攻殻機動隊らしくなかったが、アクション系アニメ好きにはお勧めできる一作。


↓以下はネタバレを含むレビュー

【鑑賞動機】
攻殻機動隊S.A.C、S.A.C. 2nd gigを見たので、その続編である本作を見てS.A.C.はコンプリートしたかったから。(SAC_2045が製作されるがそれは除いて)

【世界観】
攻殻機動隊S.A.C. 2nd gigの2年後の西暦2034年の新浜(東京近郊)が舞台。アニメーションの描写は、TVシリーズよりもより立体感の増したものとなっている。
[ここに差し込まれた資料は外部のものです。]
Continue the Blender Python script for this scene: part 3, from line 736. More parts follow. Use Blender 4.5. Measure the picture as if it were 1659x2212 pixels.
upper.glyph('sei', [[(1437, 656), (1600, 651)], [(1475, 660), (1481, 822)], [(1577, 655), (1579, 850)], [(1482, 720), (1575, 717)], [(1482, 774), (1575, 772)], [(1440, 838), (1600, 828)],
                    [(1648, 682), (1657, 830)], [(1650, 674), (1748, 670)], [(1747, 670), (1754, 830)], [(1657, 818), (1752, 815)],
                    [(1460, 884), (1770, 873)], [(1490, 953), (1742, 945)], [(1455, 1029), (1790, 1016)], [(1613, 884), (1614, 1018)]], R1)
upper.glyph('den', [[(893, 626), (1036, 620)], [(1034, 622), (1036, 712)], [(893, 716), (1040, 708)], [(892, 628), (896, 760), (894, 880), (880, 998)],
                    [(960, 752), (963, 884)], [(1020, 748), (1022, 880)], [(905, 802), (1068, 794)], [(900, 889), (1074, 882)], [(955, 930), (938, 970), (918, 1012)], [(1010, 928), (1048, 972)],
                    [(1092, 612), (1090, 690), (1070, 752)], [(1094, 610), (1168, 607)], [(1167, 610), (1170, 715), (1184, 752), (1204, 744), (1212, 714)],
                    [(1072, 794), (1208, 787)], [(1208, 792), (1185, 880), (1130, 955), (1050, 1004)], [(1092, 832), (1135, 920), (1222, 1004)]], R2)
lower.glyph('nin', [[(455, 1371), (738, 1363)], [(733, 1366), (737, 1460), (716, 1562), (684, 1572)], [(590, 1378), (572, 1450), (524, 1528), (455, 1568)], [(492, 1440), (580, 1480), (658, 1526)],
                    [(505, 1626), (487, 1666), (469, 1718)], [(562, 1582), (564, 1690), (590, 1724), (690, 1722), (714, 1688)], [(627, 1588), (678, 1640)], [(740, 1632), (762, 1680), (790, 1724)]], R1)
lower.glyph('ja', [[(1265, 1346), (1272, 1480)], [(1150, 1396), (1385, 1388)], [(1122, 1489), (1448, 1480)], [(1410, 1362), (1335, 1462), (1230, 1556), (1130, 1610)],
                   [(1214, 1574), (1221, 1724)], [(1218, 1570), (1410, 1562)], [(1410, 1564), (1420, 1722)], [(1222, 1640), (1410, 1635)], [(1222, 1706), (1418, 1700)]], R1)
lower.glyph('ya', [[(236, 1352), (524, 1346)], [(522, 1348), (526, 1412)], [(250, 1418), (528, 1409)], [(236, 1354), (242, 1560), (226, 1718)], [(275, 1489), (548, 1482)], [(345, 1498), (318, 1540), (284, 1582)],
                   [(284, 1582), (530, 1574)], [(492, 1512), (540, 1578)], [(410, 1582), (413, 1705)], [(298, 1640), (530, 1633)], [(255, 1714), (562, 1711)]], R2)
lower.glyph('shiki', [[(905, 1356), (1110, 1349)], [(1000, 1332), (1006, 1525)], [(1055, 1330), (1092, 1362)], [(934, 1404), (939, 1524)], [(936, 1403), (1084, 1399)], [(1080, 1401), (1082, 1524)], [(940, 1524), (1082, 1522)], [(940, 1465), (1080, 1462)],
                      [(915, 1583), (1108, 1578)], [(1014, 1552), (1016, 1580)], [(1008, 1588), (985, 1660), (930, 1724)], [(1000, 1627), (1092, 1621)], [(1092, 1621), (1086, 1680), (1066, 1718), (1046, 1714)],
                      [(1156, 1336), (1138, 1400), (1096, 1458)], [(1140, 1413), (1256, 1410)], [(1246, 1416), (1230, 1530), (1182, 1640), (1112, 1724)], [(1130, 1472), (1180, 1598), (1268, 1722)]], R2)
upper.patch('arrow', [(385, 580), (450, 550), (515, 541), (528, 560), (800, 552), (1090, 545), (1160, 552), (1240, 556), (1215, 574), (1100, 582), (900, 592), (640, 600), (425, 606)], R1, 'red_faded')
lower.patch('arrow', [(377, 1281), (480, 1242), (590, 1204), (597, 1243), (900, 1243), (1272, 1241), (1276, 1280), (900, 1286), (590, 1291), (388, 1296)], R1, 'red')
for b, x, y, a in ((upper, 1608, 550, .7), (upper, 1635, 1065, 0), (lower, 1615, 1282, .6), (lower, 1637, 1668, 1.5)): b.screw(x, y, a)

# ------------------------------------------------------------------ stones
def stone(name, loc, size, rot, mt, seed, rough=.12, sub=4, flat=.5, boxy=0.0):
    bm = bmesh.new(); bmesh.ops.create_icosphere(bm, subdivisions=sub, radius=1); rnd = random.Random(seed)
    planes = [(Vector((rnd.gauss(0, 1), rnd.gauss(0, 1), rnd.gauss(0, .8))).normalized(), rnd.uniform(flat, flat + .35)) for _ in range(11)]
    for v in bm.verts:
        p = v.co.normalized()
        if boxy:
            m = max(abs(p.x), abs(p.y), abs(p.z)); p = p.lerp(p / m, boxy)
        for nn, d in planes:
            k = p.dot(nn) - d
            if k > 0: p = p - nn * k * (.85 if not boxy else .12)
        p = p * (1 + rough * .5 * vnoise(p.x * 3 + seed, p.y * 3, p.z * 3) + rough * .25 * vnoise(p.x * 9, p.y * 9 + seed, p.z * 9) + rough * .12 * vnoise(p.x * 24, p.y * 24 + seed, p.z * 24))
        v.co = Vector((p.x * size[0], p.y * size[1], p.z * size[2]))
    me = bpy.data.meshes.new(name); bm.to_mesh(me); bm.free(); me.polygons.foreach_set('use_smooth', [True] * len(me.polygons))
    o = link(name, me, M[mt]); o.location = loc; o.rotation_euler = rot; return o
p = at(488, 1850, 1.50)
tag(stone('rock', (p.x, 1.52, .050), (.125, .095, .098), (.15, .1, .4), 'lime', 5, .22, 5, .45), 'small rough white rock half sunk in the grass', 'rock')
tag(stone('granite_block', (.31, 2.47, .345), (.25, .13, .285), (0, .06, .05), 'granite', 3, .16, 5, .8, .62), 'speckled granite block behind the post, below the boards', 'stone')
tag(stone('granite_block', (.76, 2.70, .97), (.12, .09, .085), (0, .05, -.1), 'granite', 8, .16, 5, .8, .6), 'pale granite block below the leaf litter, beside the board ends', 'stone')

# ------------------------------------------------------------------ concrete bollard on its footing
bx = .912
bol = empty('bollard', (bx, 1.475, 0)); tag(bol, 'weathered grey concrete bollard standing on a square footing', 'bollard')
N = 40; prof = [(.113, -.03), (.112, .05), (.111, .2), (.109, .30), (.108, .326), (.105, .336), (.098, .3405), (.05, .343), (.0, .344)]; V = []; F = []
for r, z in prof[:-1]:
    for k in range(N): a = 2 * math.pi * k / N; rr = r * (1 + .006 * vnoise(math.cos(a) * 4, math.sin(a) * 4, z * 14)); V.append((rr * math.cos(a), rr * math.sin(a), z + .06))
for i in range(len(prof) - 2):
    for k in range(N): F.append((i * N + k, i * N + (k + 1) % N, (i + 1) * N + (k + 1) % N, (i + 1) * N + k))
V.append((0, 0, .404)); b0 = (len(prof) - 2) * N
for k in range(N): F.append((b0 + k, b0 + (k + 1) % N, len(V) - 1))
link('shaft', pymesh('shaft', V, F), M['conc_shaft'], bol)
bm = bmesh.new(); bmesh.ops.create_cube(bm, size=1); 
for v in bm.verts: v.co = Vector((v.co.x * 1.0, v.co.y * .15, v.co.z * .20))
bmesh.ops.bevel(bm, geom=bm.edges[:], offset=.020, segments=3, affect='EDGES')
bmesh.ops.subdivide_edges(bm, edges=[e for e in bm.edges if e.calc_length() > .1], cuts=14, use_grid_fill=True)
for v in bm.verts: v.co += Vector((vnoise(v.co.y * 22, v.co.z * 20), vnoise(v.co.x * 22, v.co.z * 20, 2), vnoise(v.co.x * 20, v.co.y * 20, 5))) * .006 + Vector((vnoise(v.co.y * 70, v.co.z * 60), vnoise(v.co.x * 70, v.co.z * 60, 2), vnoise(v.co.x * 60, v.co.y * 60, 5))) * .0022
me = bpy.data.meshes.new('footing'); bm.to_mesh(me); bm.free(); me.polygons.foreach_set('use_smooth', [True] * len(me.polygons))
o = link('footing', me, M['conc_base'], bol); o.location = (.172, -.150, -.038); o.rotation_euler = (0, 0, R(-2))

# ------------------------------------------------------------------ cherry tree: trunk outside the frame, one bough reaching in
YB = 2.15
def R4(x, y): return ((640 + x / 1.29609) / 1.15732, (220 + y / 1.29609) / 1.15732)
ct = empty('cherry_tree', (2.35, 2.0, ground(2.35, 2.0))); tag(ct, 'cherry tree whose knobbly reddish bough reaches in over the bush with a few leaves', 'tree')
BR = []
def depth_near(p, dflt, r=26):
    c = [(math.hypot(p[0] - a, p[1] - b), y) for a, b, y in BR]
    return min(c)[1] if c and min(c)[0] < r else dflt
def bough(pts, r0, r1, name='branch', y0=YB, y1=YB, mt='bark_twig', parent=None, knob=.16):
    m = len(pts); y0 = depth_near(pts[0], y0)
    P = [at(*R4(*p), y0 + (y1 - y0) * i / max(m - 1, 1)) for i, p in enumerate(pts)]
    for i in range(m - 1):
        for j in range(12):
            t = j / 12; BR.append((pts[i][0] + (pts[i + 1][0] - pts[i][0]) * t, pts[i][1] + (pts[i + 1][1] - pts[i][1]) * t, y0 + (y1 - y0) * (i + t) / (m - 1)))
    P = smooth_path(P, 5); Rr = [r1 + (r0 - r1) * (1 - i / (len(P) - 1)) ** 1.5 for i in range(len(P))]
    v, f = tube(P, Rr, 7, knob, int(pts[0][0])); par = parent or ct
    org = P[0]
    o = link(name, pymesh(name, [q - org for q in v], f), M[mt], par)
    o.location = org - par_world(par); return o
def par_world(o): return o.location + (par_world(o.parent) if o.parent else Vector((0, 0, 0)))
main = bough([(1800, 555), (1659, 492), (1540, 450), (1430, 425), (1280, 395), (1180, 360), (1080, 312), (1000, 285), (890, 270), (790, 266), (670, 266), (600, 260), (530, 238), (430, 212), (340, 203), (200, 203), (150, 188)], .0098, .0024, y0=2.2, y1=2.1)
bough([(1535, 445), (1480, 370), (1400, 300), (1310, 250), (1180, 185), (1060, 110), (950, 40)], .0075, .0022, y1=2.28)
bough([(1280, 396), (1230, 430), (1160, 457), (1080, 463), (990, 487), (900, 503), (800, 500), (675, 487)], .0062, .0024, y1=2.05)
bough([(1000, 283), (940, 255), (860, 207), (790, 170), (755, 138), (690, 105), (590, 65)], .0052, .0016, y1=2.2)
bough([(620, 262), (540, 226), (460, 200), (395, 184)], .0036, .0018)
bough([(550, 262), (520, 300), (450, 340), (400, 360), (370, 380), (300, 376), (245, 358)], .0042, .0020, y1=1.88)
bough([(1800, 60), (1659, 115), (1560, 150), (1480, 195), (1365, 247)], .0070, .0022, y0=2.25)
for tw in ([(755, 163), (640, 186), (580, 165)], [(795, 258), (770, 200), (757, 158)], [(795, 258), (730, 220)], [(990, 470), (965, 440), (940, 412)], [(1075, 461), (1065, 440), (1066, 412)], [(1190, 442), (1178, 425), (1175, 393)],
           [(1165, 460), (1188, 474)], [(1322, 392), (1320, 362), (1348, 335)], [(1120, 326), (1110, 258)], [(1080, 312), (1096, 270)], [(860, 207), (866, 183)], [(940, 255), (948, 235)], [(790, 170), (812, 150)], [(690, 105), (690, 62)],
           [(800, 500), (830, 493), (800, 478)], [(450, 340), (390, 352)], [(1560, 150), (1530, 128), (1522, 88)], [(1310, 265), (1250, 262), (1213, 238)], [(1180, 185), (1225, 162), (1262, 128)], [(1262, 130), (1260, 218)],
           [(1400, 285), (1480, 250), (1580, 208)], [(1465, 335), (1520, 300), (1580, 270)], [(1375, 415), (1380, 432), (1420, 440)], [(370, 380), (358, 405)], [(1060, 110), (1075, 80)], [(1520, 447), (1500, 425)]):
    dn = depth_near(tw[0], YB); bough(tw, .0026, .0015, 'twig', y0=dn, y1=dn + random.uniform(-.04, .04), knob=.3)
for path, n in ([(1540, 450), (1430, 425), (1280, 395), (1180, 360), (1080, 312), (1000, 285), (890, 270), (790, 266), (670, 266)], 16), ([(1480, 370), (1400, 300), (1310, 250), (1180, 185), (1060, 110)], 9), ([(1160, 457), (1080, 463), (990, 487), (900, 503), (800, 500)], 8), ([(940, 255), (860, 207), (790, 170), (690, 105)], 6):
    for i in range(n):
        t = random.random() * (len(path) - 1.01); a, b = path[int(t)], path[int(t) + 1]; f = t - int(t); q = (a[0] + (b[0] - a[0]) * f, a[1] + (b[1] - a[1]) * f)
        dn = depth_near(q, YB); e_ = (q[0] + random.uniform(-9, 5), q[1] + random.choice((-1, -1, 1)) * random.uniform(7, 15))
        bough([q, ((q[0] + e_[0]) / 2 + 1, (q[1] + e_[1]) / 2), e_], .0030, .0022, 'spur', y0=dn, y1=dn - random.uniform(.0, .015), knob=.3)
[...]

音楽は押井監督版の映画「攻殻機動隊」を彷彿させるような民族合唱っぽいBGMと、TVシリーズで使われた現代風のBGMが混在している。

【内容・ストーリー】
草薙素子が去った後の公安9課は、次々と連続して自殺者が現れる事件の真相に立ち向かう。そこで見えてきた、傀儡廻という超ウィザード級天才ハッカーとsolid stateという老人たちの居住区に迫ることになる。少子高齢化や児童虐待といった、現代にも存在するる社会問題を中心に扱っており、今までの攻殻機動隊とは異なり、SF的要素や哲学的要素は弱く、個人的には攻殻機動隊らしさが感じられなかった所に無念が残る。

【役者・キャラクター】
草薙、バトー、課長はTVシリーズ通りの持ち味を発揮して登場していた。今回の作品で注目したいのがトグサであり、少佐が去った後の公安9課のリーダー的存在になっている点、家族を大事にしながら事件にも勇敢に立ち向かう公私両立を目指す姿が印象的だった。今回の敵役は宗井とコシキで、最終的な事件の動機は「虐待される児童を助けたかった」「家族も子供も持たず老いて介護だけを要する貴腐老人が許せなかった」と共感しやすいが、今までの映画やTVシリーズからすると弱い気がする。

【作品の深み】
やはり、映像技術の発達によるアニメーション技術の向上と、日本の社会問題をテーマとして扱っている点。日本国民全員に響くような作品となっているため、攻殻機動隊シリーズで誰もが一番取っつきやすい作品かもしれない。(自分は他作品の方が好きだが)

【印象深いシーン】
個人的には、トグサの娘が行方不明になったという妻から、急いで自宅に戻るトグサと、サイトーがラジ・プートを射殺しようとするシーンが平行する場面。とてもスピード感のあるシーンで目が離せなかった。終盤のアームスーツと公安9課の戦闘シーンはもう飽きた感じで、あまり印象に残らなかった。

【総評・レビュー】
まずはS.A.Cシリーズ間で比較すると2nd gigが個人的には好み。その理由は、「個別の11人事件」というスタンドアローンな事件を描きながら、難民や核、安保といった社会問題と哲学的要素を上手く取り込んだ上で、さらに公安9課のキャラクターにも焦点を当てたストーリー(サイトーやパズ)を織り込んでいて良かった。また、S.A.C.と逆説的な結論に到達している点も興味深い。一方で今作はちょっと独立している感じかつ、内容が薄いように感じてしまった。
映画版同士を比較しても同じで、今作は95年版や「イノセンス」よりSF的要素・哲学的要素といった攻殻機動隊シリーズに欠かせないものが不足している気がした。一般ウケは一番するのだろうが、攻殻機動隊シリーズに精通する者からしたら満足度は高くないような気がする。